As the RJ reported Wednesday, Gov. Brian Sandoval is turning a blind eye to the waste, declaring, “All LVCVA governance and budget issues are exclusively within the jurisdiction and control of the Board and are subject to Board oversight.”

Assembly Minority Floor Leader Paul Anderson, R-Las Vegas, went further. His communications director emailed his caucus and directed them not to comment because they “have no authority on this.”

One Assembly Republican told me such a directive was unprecedented.

It’s also a crock. All local governments in Nevada — including the LVCVA — are state creations and only have as much authority as the Legislature gives them. It’s the same reason local governments are begging lawmakers for a property tax increase.

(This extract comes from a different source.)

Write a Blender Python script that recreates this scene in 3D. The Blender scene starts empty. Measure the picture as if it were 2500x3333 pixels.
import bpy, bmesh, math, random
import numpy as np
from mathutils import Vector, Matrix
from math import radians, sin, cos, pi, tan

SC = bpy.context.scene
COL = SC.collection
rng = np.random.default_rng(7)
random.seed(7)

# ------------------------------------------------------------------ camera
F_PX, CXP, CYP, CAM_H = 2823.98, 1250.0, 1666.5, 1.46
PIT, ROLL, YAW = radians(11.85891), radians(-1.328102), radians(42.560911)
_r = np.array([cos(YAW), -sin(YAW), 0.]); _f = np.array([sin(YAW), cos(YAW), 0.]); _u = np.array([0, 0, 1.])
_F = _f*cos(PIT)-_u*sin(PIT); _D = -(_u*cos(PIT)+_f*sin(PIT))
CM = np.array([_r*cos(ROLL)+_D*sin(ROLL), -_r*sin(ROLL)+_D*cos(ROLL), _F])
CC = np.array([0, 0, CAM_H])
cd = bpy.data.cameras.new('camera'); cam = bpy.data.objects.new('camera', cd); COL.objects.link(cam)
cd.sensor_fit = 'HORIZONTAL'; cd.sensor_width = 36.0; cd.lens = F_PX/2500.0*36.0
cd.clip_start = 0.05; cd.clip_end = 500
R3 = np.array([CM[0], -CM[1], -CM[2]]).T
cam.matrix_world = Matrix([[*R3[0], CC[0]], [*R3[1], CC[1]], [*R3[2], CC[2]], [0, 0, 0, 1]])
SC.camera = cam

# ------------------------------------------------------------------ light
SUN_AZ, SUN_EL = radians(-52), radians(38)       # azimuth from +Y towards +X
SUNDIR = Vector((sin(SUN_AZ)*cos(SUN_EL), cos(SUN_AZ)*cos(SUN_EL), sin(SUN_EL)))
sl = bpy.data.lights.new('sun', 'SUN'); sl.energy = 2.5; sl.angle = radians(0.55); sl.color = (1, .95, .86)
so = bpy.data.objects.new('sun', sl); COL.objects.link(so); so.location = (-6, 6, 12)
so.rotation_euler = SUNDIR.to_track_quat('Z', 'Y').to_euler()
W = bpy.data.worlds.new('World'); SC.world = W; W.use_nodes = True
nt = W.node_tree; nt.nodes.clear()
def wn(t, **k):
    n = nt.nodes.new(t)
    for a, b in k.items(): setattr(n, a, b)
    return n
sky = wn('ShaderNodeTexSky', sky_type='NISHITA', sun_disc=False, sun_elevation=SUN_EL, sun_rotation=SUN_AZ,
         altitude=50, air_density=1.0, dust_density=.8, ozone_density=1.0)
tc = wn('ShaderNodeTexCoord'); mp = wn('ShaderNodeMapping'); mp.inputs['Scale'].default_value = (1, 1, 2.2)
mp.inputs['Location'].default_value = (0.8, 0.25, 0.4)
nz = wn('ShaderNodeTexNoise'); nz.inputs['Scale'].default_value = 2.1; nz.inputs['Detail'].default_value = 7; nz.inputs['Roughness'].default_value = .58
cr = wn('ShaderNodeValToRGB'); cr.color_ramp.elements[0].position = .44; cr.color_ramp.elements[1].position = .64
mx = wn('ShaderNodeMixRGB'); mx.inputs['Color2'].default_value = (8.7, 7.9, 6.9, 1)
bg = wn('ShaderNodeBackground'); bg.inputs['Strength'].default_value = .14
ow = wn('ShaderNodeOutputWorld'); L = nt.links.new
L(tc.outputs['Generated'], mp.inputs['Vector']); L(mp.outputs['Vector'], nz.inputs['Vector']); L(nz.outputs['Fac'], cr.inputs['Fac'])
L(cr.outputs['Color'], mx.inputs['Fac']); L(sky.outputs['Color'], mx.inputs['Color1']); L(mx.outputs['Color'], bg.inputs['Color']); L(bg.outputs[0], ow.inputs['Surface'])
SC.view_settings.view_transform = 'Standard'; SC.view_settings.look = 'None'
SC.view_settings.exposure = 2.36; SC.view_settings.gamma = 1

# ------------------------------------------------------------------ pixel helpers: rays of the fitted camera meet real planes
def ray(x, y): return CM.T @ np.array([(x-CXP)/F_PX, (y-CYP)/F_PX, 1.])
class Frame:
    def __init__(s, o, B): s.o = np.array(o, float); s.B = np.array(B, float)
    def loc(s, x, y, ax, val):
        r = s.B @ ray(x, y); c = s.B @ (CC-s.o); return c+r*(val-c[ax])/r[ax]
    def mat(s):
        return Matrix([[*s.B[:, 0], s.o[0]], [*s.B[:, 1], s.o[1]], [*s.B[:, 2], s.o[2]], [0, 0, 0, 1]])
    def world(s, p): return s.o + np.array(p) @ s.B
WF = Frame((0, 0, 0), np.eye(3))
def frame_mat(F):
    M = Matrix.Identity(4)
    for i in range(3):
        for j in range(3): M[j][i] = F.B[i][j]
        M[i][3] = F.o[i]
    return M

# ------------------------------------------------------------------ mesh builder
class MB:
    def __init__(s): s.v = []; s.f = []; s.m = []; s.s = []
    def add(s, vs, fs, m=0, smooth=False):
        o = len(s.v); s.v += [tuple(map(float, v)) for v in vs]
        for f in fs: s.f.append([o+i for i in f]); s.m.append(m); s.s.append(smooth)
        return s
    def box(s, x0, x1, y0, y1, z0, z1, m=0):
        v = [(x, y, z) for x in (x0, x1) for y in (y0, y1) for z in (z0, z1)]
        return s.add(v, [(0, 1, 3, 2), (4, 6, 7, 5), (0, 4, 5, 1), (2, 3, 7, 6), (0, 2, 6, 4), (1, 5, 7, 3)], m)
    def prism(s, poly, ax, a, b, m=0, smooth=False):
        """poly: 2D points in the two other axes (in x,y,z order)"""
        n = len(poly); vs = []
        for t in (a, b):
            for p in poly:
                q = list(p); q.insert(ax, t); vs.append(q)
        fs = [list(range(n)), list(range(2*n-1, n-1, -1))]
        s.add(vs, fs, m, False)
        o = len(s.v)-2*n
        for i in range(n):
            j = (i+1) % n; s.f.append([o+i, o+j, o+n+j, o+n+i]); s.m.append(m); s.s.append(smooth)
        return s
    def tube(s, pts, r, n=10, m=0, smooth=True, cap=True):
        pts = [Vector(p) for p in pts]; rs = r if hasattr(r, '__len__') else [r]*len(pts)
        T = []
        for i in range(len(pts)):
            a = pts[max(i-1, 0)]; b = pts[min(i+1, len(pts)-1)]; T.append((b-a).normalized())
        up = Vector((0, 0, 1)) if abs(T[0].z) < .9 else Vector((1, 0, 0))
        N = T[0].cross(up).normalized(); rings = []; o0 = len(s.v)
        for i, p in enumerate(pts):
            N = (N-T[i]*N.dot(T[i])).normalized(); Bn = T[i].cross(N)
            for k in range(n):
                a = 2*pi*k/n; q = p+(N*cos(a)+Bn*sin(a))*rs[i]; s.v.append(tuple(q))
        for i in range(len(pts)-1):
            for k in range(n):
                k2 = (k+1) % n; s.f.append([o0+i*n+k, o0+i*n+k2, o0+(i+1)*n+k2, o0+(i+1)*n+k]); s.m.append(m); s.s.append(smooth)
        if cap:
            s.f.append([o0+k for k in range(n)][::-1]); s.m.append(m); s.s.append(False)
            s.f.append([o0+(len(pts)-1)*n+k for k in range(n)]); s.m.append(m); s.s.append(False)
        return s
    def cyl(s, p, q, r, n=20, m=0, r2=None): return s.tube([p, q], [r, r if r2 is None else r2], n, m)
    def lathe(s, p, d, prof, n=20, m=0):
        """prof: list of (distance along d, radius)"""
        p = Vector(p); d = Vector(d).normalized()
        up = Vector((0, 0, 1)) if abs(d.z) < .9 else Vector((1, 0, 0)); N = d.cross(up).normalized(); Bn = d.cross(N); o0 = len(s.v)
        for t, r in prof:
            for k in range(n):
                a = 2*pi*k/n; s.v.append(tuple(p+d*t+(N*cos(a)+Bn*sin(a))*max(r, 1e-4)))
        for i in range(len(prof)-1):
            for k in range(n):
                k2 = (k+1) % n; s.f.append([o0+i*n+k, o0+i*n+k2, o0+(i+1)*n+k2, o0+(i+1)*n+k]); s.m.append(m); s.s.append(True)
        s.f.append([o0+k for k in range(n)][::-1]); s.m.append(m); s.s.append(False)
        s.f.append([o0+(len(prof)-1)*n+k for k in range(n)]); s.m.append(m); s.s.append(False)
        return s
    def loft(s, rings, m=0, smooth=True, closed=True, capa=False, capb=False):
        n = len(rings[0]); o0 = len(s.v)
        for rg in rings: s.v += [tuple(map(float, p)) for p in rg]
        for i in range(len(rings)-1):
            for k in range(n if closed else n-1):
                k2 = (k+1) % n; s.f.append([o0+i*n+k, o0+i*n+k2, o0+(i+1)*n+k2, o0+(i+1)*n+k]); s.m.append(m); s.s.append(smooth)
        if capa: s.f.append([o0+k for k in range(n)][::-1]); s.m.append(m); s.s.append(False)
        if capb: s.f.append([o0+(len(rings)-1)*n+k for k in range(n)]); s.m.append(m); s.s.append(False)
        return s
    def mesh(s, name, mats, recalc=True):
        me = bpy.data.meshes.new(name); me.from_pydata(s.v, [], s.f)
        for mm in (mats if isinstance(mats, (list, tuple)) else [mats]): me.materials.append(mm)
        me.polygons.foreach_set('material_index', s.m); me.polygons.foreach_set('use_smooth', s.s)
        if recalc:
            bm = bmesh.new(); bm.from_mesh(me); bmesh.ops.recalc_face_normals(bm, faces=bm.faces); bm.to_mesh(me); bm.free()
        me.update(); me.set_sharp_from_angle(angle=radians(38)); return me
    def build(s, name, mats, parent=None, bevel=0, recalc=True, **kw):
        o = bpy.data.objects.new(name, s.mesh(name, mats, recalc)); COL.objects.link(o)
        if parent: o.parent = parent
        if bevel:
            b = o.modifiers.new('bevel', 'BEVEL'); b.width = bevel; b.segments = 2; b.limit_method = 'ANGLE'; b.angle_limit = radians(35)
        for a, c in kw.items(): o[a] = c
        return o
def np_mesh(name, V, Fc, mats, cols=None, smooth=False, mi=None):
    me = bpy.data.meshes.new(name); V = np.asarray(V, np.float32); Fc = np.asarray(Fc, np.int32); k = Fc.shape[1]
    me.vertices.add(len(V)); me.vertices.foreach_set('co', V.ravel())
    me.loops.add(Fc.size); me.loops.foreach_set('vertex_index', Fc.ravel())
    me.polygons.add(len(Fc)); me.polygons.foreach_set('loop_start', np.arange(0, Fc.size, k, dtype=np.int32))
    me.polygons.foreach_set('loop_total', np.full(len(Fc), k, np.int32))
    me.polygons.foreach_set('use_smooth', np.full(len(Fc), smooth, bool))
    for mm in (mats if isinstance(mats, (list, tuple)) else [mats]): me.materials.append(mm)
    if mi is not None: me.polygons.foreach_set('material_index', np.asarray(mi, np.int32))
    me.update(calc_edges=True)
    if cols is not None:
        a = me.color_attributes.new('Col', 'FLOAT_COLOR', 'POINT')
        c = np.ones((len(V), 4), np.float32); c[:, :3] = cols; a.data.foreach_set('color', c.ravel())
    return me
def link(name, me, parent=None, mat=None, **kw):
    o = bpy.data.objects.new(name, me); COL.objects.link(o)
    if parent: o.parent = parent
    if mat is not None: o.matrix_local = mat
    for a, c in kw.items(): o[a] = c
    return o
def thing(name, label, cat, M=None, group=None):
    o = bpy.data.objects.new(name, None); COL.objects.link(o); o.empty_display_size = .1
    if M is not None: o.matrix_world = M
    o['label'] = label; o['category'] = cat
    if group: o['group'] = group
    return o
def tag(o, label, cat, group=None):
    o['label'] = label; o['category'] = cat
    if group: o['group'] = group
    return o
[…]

The Legislature has the authority to pass a bill that prohibits the LVCVA from bestowing tens of thousands of dollars in perks on its board members. The governor could demand a bill that redirects some of the LVCVA’s millions of dollars in room tax revenue to something more essential than $10,000 bar tabs.

If only most Republican leaders had the courage of Controller Ron Knecht, who called for reforms while labeling the LVCVA’s waste “odious and offensive.”

Because public support of taxpayer-funded $7,000 steak dinners hovers around 0 percent, the political reluctance to engage shows there’s something else at play — and where the real political power in Nevada lies.

A big part of that is R&R Partners.

R&R Partners isn’t just the agency that has an advertising contract worth tens of millions of dollars a year from the LVCVA. Its connections make it the most powerful lobbying group in the state.

R&R President Pete Ernaut managed Sandoval’s first gubernatorial campaign and knows him from childhood. CEO Billy Vassiliadis has deep ties to the Democratic Party. Politicians are very aware of the political ramifications of crossing R&R and the powerful gaming interests associated with the LVCVA.

Some are so aware, they would rather you not be aware of how LVCVA officials are wasting your money.